In the Pursuit For Change and PursuitResponse world, a Presidential Executive Order was signed ​in October​ 2019​. The EO established a Commission on Law Enforcement and ​an Administration of Justice, which will study issues critical to ensuring that communities are safe​ ​and that those who enforce and administer the law are properly supported. Some areas of focus for the Commission, as summarized by IACP, include:

    • Challenges to law enforcement from mental illness, homelessness, substance abuse, and other social factors that influence crime;
    • The recruitment, hiring, training, and retention of law enforcement officers;
    • The physical safety, health, and wellness of law enforcement officers;
    • Steps that can be taken to better integrate education, employment, social services, and public health into efforts to reduce crime;
    • The effectiveness of law enforcement training methods;
    • The Commission will deliver a report and recommendations to the Attorney General within one year.

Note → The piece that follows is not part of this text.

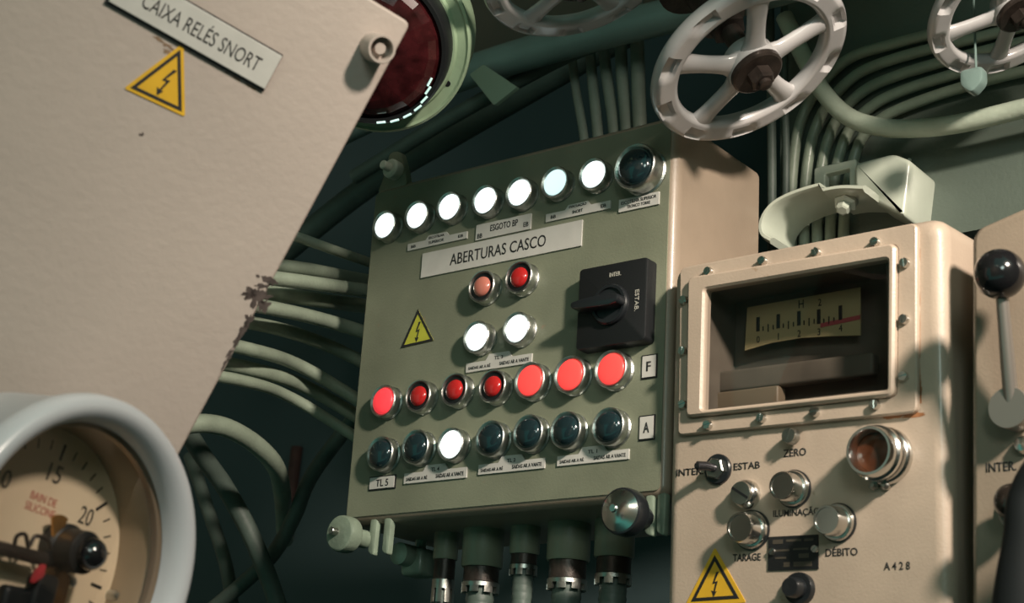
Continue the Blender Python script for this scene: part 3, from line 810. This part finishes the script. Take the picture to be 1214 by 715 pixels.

Although not specifically defined at this point, we have support from Department of Justice to actively participate and work toward the inclusion of specific training and technologies including everything related to the management of and reduction of vehicular pursuits which always endanger officers and citizens. This is great news and I’ll have more to report as we head into 2020.

Law enforcement has always and will continue to ​get “beat up” by the press and others, including me. And some boneheaded actions deserve calling out. So when it comes to unnecessary police chases, I’ll continue to press hard.

But with that said, the vast majority of actions taken by law enforcement professionals are warranted and necessary to protect us all, including some violent-felony vehicular pursuits.  For their heroic actions, I truly support and thank LEOs for their public service. And I’m incredibly hopeful​ that, if we’re able to provide LEOs with better tools and more ​/ better ​training, ​we will see reductions in the number of pursuits across the US.​ This, in turn, will save citizen and law enforcement officer lives.​

 

Perhaps, after so many years, you’ve grown tired of reading and listening about my grief management and my pursuit reduction-related activities.

I won’t apologize. Nor shall I stop writing and speaking. I cannot, because it’s not yet time.

 

Happy Birthday Paul. I love you immensely and miss you even more.

Dad

 

From a book I recently read. 
The narrator describing a man after the violent death of his child:

Such a man is like a dreamer who wakes from a dream of grief to greater sorrow yet. All that he loves has now become a torment to him. A pin has been pulled from the access of the universe. Whatever one takes ones eye from threatens to flee away.
 
Such a man is lost to us. He moves, he speaks, but such a man is less than a shadow among all that he beholds. There is no picture of him possible. The smallest mark upon the page exaggerates his presence.
 
Who would seek the company such a man. That which speaks to us one to another and is beyond our words and beyond our lifting or the turning of a hand to say that this is the way that my heart is, or this. That thing was lost in him.